Bisnis.com, JAKARTA — Kementerian Perindustrian akan memacu produktivitas manufaktur dalam trennya yang membaik hingga periode 2019 lalu.
Menteri Perindustrian Agus Gumiwang Kartasasmita mengatakan ke depan pemerintah masih akan semakin serius memacu produktivitas industri manufaktur dalam negeri agar mampu memenuhi permintaan domestik hingga mengisi pasar ekspor.
Oleh karena itu, implementasi kebijakan strategis perlu segera diakselerasi, di antaranya adalah yang terkait dengan ketersediaan bahan baku dan pasokan energi.
Menurut Agus, terjaganya kebutuhan bahan baku dan energi bagi sektor industri, tentu membawa dampak positif bagi keberlangsungan produksi mereka. Apalagi, bisa didukung dengan harga yang kompetitif, seperti gas industri.
"Indonesia memiliki potensi pasar yang sangat besar, sehingga bisa memberikan peluang bagi pengembangan bisnis sektor industri manufaktur. Terlebih lagi ditopang dengan kebijakan P3DN atau Peningkatan Penggunaan Produk Dalam Negeri," katanya melalui siaran pers, Selasa (4/2/2020).
Berdasarkan data Badan Pusat Statistik (BPS), pertumbuhan produksi industri manufaktur skala besar dan sedang (IBS) pada 2019 naik 4,01 persen dibandingkan 2018.
Pertumbuhan tersebut, terutama disebabkan oleh meningkatnya produksi industri pencetakan dan reproduksi media rekaman, sebesar 19,58 persen.
Kontribusi terbesar terhadap total produksi IBS selama 2019, disumbangkan oleh industri makanan, yang mencapai 23,57 persen. Kemudian, diikuti share kelompok industri bahan kimia dan barang dari bahan kimia, yang berada di angka 10,54 persen.
Selanjutnya, pertumbuhan produksi industri manufaktur skala besar dan sedang pada kuartal IV/2019, juga naik mencapai 3,62 persen yoy. Kenaikan tersebut, terutama didukung oleh meningkatnya produksi industri farmasi, produk obat kimia dan obat tradisional, sebesar 18,58 persen.
Sementara itu, pertumbuhan produksi industri manufaktur mikro dan kecil (IMK) pada 2019 kenaikannya menyentuh angka 5,80 persen yoy . Kenaikan terbesar di sektor IMK terjadi pada industri komputer, barang elektronika dan optik, yakni 22,03 persen.
Berikutnya, industri percetakan dan reproduksi media rekaman yang naik 18,76 persen, serta industri minuman yang naik hingga 8,57 persen.
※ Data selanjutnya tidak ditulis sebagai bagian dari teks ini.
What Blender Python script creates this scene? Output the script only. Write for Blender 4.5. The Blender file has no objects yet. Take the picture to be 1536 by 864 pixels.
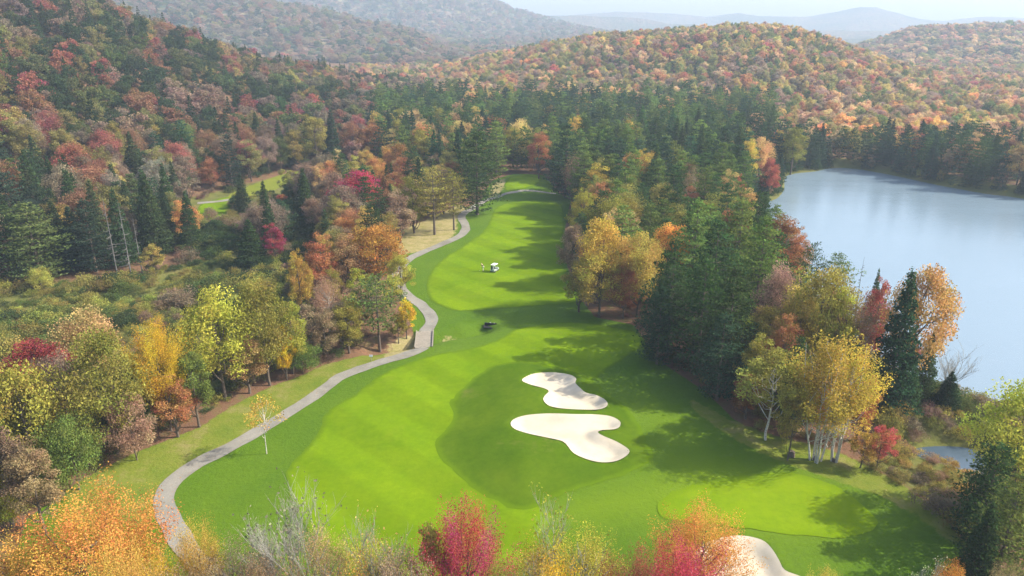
import bpy, math, random
import numpy as np
from mathutils import Vector
from mathutils.geometry import delaunay_2d_cdt

# ------------------------------------------------------------------ camera, sky, sun, exposure
SC = bpy.context.scene
COL = SC.collection
CZ, PITCH, F = 45.0, math.radians(19.7), 1097.0
cam = bpy.data.cameras.new('camera'); cam.sensor_width = 36; cam.lens = F / 1536 * 36
cam.clip_start = 0.5; cam.clip_end = 40000
co = bpy.data.objects.new('camera', cam); COL.objects.link(co)
co.location = (0, 0, CZ); co.rotation_euler = (math.pi / 2 - PITCH, 0, 0); SC.camera = co

SUN_EL, SUN_AZ = math.radians(38), math.radians(88)      # azimuth clockwise from +Y
w = bpy.data.worlds.new("World"); SC.world = w; w.use_nodes = True
nt = w.node_tree; bg = nt.nodes['Background']
sky = nt.nodes.new('ShaderNodeTexSky'); sky.sky_type = 'NISHITA'; sky.sun_disc = False
sky.sun_elevation = SUN_EL; sky.sun_rotation = SUN_AZ; sky.air_density = 1.0; sky.dust_density = 2.5; sky.ozone_density = 1.0
nt.links.new(sky.outputs[0], bg.inputs[0]); bg.inputs[1].default_value = 0.15
sl = bpy.data.lights.new('sun', 'SUN'); sl.energy = 4.3; sl.angle = math.radians(0.6); sl.color = (1.0, 0.93, 0.80)
so = bpy.data.objects.new('sun', sl); COL.objects.link(so)
sd = Vector((math.sin(SUN_AZ) * math.cos(SUN_EL), math.cos(SUN_AZ) * math.cos(SUN_EL), math.sin(SUN_EL)))
so.rotation_euler = sd.to_track_quat('Z', 'Y').to_euler(); so.location = (200, 60, 300)
SC.view_settings.view_transform = 'Standard'; SC.view_settings.look = 'None'
SC.view_settings.exposure = 1.22; SC.view_settings.gamma = 1
SC.view_settings.use_curve_mapping = False
SC.render.engine = 'CYCLES'
cy = SC.cycles
cy.max_bounces = 5; cy.diffuse_bounces = 2; cy.glossy_bounces = 2; cy.transmission_bounces = 2; cy.volume_bounces = 0
cy.transparent_max_bounces = 4; cy.caustics_reflective = False; cy.caustics_refractive = False
cy.use_adaptive_sampling = True; cy.adaptive_threshold = 0.02
cy.use_denoising = True
try:
    cy.denoiser = 'OPENIMAGEDENOISE'
except Exception:
    pass

HAZE_DENSITY = 0.00034
rng = np.random.default_rng(7)
random.seed(7)

# ------------------------------------------------------------------ projection helpers (used to find where things stand)
CP, SP = math.cos(PITCH), math.sin(PITCH)
def ray(px, py):
    u = (px - 768) / F; v = (432 - py) / F
    return np.array([u, CP + v * SP, -SP + v * CP])
def project(x, y, z):
    dz = z - CZ
    d = y * CP - dz * SP
    up = y * SP + dz * CP
    d = np.where(d < 1e-3, 1e-3, d)
    return 768 + F * x / d, 432 - F * up / d, d
def crest(px, py, r, tree=0.0):
    d = ray(px, py); return CZ + r * d[2] / math.hypot(d[0], d[1]) - tree
def flat(pts, z=0.0):
    out = []
    for px, py in pts:
        d = ray(px, py); t = (z - CZ) / d[2]; out.append((d[0] * t, d[1] * t))
    return np.array(out)

# ------------------------------------------------------------------ numpy noise and polygon distance
_tab = np.random.default_rng(3).random((256, 256))
def vnoise(x, y, wl, seed=0):
    x = np.asarray(x, float) / wl + seed * 17.3; y = np.asarray(y, float) / wl + seed * 31.7
    xi = np.floor(x).astype(int); yi = np.floor(y).astype(int)
    fx = x - xi; fy = y - yi
    fx = fx * fx * (3 - 2 * fx); fy = fy * fy * (3 - 2 * fy)
    a = _tab[xi & 255, yi & 255]; b = _tab[(xi + 1) & 255, yi & 255]
    c = _tab[xi & 255, (yi + 1) & 255]; d = _tab[(xi + 1) & 255, (yi + 1) & 255]
    return ((a * (1 - fx) + b * fx) * (1 - fy) + (c * (1 - fx) + d * fx) * fy) * 2 - 1
def sstep(a, b, x):
    t = np.clip((x - a) / (b - a), 0, 1); return t * t * (3 - 2 * t)
def smooth_poly(P, step=1.0, closed=True):
    P = np.asarray(P, float); n = len(P); out = []
    rngi = range(n if closed else n - 1)
    for i in rngi:
        if closed: p0, p1, p2, p3 = P[(i - 1) % n], P[i], P[(i + 1) % n], P[(i + 2) % n]
        else: p0, p1, p2, p3 = P[max(i - 1, 0)], P[i], P[i + 1], P[min(i + 2, n - 1)]
        k = max(1, int(math.ceil(np.linalg.norm(p2 - p1) / step)))
        for j in range(k):
            t = j / k
            out.append(0.5 * ((2 * p1) + (-p0 + p2) * t + (2 * p0 - 5 * p1 + 4 * p2 - p3) * t * t + (-p0 + 3 * p1 - 3 * p2 + p3) * t ** 3))
    if not closed: out.append(P[-1])
    return np.array(out)
def poly_sd(x, y, P, closed=True):
    """distance to the outline, negative inside"""
    x = np.asarray(x, float); y = np.asarray(y, float)
    best = np.full(x.shape, 1e9); ins = np.zeros(x.shape, bool); n = len(P)
    for i in range(n if closed else n - 1):
        ax, ay = P[i]; bx, by = P[(i + 1) % n]
        dx, dy = bx - ax, by - ay; L = dx * dx + dy * dy + 1e-12
        t = np.clip(((x - ax) * dx + (y - ay) * dy) / L, 0, 1)
        best = np.minimum(best, (x - ax - t * dx) ** 2 + (y - ay - t * dy) ** 2)
        if closed:
            c = (ay > y) != (by > y)
            ins ^= c & (x < (bx - ax) * (y - ay) / (by - ay + 1e-12) + ax)
    d = np.sqrt(best)
    return np.where(ins, -d, d) if closed else d
def sd_box(x, y, P, pad, closed=True):
    """poly_sd, worked out only near the polygon"""
    x = np.asarray(x, float); y = np.asarray(y, float)
    out = np.full(x.shape, 1e3)
    m = (x > P[:, 0].min() - pad) & (x < P[:, 0].max() + pad) & (y > P[:, 1].min() - pad) & (y < P[:, 1].max() + pad)
    if m.any(): out[m] = poly_sd(x[m], y[m], P, closed)
    return out

# ------------------------------------------------------------------ terrain table: ranges and crest lines
I = np.interp
L_px = [-250, 0, 100, 190, 250, 300, 350, 400, 450, 500, 550, 600, 640]
L_y = [-120, -50, -22, 0, 28, 48, 68, 85, 98, 110, 125, 137, 150]
M_px = [480, 540, 600, 650, 700, 750, 800, 850, 900, 950, 1000, 1050, 1100, 1150, 1200, 1250, 1300, 1350, 1400, 1450, 1500, 1536, 1800]
M_y = [165, 140, 117, 102, 88, 75, 64, 55, 46, 40, 34, 29, 27, 27, 35, 52, 72, 88, 103, 118, 132, 140, 160]
B_px = [-250, 0, 250, 400, 512, 562, 612, 645, 679, 720, 800, 1200, 1250, 1290, 1340, 1400, 1480, 1536, 1800]
B_y = [-30, -30, -12, 0, 20, 33, 44, 57, 70, 82, 90, 90, 82, 64, 47, 38, 36, 38, 48]
C_px = [-250, 0, 600, 700, 752, 768, 790, 820, 860, 900, 1000, 1800]
C_y = [-60, -60, -45, -20, 0, 8, 17, 26, 36, 48, 60, 60]
D_px = [-250, 600, 780, 850, 900, 950, 1000, 1050, 1200, 1800]
D_y = [30, 30, 18, 18, 22, 24, 32, 36, 42, 42]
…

Dari sisi kontribusi, sektor yang menyumbang nilai tertinggi terhadap total produksi IMK, adalah industri makanan sebesar 20,44 persen. Selanjutnya, disusul oleh kelompok industri barang galian bukan logam dengan kontribusi sebesar 10,57 persen.
Lebih lanjut, upaya untuk memperluas pasar ekspor sektor industri, pemerintah terus mempercepat penyelesaian perjanjian kerja sama yang komprehensif dengan sejumlah negara potensial. Pemerintah juga mendorong agar bisa menembus ke pasar-pasar nontradisional seperti ke Asia Pasifik, Timur Tengah dan Afrika.
Agus menambahkan, langkah lainnya yang perlu dipacu guna mendongkrak kapasitas dan daya saing industri, antara lain melalui peningkatan investasi, penguatan struktur manufaktur dari hulu sampai hilir, pemanfaatan teknologi terkini, mengintegrasikan rantai pasok, dan kelancaran arus logistik.
“Selain itu, pemerintah telah siap memfasilitasi pemberian insentif fiskal dan nonfiskal,” tuturnya.
Agus optimistis, industri manufaktur di Indonesia bakal terus menunjukkan kinerja yang positif, seiring tekad pemerintah menciptakan iklim usaha yang kondusif dan penerapan program prioritas pada peta jalan Making Indonesia 4.0.
Kinerja positif misalnya, tercermin pada peningkatan produktivitas industri manufaktur baik skala besar dan sedang maupun yang mikro dan kecil sepanjang 2019.